## Start DATA EXTRACT

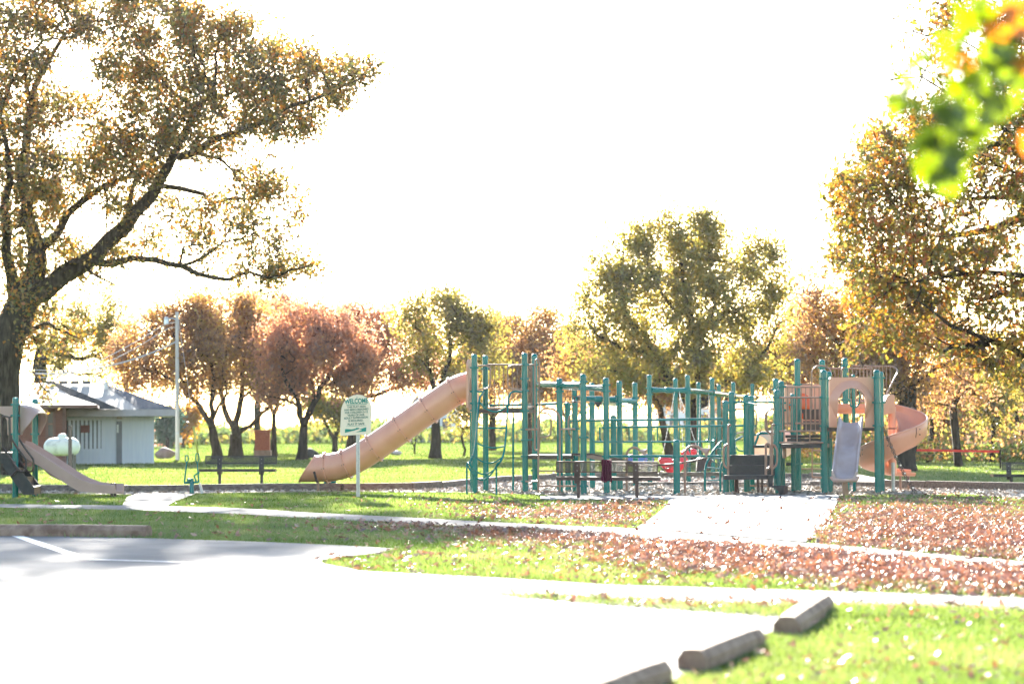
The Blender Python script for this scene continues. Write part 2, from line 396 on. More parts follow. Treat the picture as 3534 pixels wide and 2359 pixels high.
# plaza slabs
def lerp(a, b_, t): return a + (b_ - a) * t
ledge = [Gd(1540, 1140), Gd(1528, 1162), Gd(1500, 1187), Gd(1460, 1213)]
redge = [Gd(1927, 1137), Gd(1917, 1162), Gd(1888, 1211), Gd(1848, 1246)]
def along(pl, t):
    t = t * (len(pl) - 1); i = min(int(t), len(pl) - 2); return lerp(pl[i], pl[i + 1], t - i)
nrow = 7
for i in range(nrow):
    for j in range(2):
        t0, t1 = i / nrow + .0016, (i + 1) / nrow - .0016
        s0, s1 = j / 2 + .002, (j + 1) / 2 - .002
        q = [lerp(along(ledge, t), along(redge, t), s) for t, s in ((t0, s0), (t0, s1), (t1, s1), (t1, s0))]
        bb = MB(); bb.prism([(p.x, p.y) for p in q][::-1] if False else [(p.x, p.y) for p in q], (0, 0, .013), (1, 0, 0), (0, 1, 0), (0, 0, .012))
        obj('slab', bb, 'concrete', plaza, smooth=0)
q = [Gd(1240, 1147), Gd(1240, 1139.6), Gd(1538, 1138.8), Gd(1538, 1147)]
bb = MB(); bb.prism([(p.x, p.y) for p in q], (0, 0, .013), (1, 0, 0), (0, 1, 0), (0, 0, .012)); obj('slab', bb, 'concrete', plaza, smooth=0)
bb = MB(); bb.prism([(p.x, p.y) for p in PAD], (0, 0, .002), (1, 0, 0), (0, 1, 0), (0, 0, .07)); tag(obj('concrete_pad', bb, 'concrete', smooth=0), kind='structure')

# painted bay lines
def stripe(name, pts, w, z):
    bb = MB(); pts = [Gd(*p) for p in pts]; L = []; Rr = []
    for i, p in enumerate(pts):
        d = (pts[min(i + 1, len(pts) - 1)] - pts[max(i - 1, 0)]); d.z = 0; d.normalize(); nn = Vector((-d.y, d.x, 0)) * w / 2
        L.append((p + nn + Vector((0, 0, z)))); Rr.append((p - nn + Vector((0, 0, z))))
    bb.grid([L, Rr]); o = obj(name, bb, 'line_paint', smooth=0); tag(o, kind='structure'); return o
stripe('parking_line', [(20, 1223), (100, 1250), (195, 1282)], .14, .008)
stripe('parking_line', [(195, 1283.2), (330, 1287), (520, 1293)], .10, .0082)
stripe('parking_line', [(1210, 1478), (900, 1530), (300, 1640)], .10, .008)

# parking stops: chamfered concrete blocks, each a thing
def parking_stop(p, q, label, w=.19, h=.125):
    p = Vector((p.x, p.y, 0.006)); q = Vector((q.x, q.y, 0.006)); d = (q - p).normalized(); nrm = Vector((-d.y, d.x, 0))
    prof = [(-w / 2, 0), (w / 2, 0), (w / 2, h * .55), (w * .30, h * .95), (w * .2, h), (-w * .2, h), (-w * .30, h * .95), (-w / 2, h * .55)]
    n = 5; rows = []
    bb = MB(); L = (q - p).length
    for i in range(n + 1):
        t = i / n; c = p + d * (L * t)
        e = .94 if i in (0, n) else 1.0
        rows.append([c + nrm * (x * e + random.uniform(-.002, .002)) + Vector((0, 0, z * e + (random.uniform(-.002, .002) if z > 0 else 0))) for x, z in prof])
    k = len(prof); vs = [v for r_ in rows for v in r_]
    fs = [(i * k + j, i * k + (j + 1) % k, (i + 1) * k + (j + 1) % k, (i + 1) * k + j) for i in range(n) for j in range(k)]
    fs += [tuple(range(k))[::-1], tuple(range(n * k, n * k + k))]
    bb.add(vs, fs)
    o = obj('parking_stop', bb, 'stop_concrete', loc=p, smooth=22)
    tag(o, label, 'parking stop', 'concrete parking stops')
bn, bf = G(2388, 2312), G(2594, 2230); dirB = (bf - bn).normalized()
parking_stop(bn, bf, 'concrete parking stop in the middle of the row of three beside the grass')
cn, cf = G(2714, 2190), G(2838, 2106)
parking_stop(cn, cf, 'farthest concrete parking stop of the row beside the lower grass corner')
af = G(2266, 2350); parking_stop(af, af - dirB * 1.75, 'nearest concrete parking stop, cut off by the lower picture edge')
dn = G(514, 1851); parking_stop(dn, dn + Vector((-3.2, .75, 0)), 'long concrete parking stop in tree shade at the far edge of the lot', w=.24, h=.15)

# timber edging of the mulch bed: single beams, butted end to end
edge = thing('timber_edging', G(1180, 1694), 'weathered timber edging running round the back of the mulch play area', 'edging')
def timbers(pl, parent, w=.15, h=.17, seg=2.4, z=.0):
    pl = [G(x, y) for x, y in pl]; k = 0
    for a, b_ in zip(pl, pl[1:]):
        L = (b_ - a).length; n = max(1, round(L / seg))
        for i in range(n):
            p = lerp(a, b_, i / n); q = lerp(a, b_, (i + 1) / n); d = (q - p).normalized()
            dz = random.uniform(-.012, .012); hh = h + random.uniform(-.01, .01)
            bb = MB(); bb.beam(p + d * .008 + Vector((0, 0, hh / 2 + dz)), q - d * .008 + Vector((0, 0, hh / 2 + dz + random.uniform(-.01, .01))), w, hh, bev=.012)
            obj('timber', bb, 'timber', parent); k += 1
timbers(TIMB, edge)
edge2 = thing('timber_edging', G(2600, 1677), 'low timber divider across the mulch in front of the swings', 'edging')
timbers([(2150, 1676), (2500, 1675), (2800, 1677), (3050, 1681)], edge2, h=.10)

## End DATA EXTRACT

Write out every line above exactly as it is, leaving out the pictures.

> EXERCISE RESPONSE:
The Blender Python script for this scene continues. Write part 2, from line 396 on. More parts follow. Treat the picture as 3534 pixels wide and 2359 pixels high.
# plaza slabs
def lerp(a, b_, t): return a + (b_ - a) * t
ledge = [Gd(1540, 1140), Gd(1528, 1162), Gd(1500, 1187), Gd(1460, 1213)]
redge = [Gd(1927, 1137), Gd(1917, 1162), Gd(1888, 1211), Gd(1848, 1246)]
def along(pl, t):
    t = t * (len(pl) - 1); i = min(int(t), len(pl) - 2); return lerp(pl[i], pl[i + 1], t - i)
nrow = 7
for i in range(nrow):
    for j in range(2):
        t0, t1 = i / nrow + .0016, (i + 1) / nrow - .0016
        s0, s1 = j / 2 + .002, (j + 1) / 2 - .002
        q = [lerp(along(ledge, t), along(redge, t), s) for t, s in ((t0, s0), (t0, s1), (t1, s1), (t1, s0))]
        bb = MB(); bb.prism([(p.x, p.y) for p in q][::-1] if False else [(p.x, p.y) for p in q], (0, 0, .013), (1, 0, 0), (0, 1, 0), (0, 0, .012))
        obj('slab', bb, 'concrete', plaza, smooth=0)
q = [Gd(1240, 1147), Gd(1240, 1139.6), Gd(1538, 1138.8), Gd(1538, 1147)]
bb = MB(); bb.prism([(p.x, p.y) for p in q], (0, 0, .013), (1, 0, 0), (0, 1, 0), (0, 0, .012)); obj('slab', bb, 'concrete', plaza, smooth=0)
bb = MB(); bb.prism([(p.x, p.y) for p in PAD], (0, 0, .002), (1, 0, 0), (0, 1, 0), (0, 0, .07)); tag(obj('concrete_pad', bb, 'concrete', smooth=0), kind='structure')

# painted bay lines
def stripe(name, pts, w, z):
    bb = MB(); pts = [Gd(*p) for p in pts]; L = []; Rr = []
    for i, p in enumerate(pts):
        d = (pts[min(i + 1, len(pts) - 1)] - pts[max(i - 1, 0)]); d.z = 0; d.normalize(); nn = Vector((-d.y, d.x, 0)) * w / 2
        L.append((p + nn + Vector((0, 0, z)))); Rr.append((p - nn + Vector((0, 0, z))))
    bb.grid([L, Rr]); o = obj(name, bb, 'line_paint', smooth=0); tag(o, kind='structure'); return o
stripe('parking_line', [(20, 1223), (100, 1250), (195, 1282)], .14, .008)
stripe('parking_line', [(195, 1283.2), (330, 1287), (520, 1293)], .10, .0082)
stripe('parking_line', [(1210, 1478), (900, 1530), (300, 1640)], .10, .008)

# parking stops: chamfered concrete blocks, each a thing
def parking_stop(p, q, label, w=.19, h=.125):
    p = Vector((p.x, p.y, 0.006)); q = Vector((q.x, q.y, 0.006)); d = (q - p).normalized(); nrm = Vector((-d.y, d.x, 0))
    prof = [(-w / 2, 0), (w / 2, 0), (w / 2, h * .55), (w * .30, h * .95), (w * .2, h), (-w * .2, h), (-w * .30, h * .95), (-w / 2, h * .55)]
    n = 5; rows = []
    bb = MB(); L = (q - p).length
    for i in range(n + 1):
        t = i / n; c = p + d * (L * t)
        e = .94 if i in (0, n) else 1.0
        rows.append([c + nrm * (x * e + random.uniform(-.002, .002)) + Vector((0, 0, z * e + (random.uniform(-.002, .002) if z > 0 else 0))) for x, z in prof])
    k = len(prof); vs = [v for r_ in rows for v in r_]
    fs = [(i * k + j, i * k + (j + 1) % k, (i + 1) * k + (j + 1) % k, (i + 1) * k + j) for i in range(n) for j in range(k)]
    fs += [tuple(range(k))[::-1], tuple(range(n * k, n * k + k))]
    bb.add(vs, fs)
    o = obj('parking_stop', bb, 'stop_concrete', loc=p, smooth=22)
    tag(o, label, 'parking stop', 'concrete parking stops')
bn, bf = G(2388, 2312), G(2594, 2230); dirB = (bf - bn).normalized()
parking_stop(bn, bf, 'concrete parking stop in the middle of the row of three beside the grass')
cn, cf = G(2714, 2190), G(2838, 2106)
parking_stop(cn, cf, 'farthest concrete parking stop of the row beside the lower grass corner')
af = G(2266, 2350); parking_stop(af, af - dirB * 1.75, 'nearest concrete parking stop, cut off by the lower picture edge')
dn = G(514, 1851); parking_stop(dn, dn + Vector((-3.2, .75, 0)), 'long concrete parking stop in tree shade at the far edge of the lot', w=.24, h=.15)

# timber edging of the mulch bed: single beams, butted end to end
edge = thing('timber_edging', G(1180, 1694), 'weathered timber edging running round the back of the mulch play area', 'edging')
def timbers(pl, parent, w=.15, h=.17, seg=2.4, z=.0):
    pl = [G(x, y) for x, y in pl]; k = 0
    for a, b_ in zip(pl, pl[1:]):
        L = (b_ - a).length; n = max(1, round(L / seg))
        for i in range(n):
            p = lerp(a, b_, i / n); q = lerp(a, b_, (i + 1) / n); d = (q - p).normalized()
            dz = random.uniform(-.012, .012); hh = h + random.uniform(-.01, .01)
            bb = MB(); bb.beam(p + d * .008 + Vector((0, 0, hh / 2 + dz)), q - d * .008 + Vector((0, 0, hh / 2 + dz + random.uniform(-.01, .01))), w, hh, bev=.012)
            obj('timber', bb, 'timber', parent); k += 1
timbers(TIMB, edge)
edge2 = thing('timber_edging', G(2600, 1677), 'low timber divider across the mulch in front of the swings', 'edging')
timbers([(2150, 1676), (2500, 1675), (2800, 1677), (3050, 1681)], edge2, h=.10)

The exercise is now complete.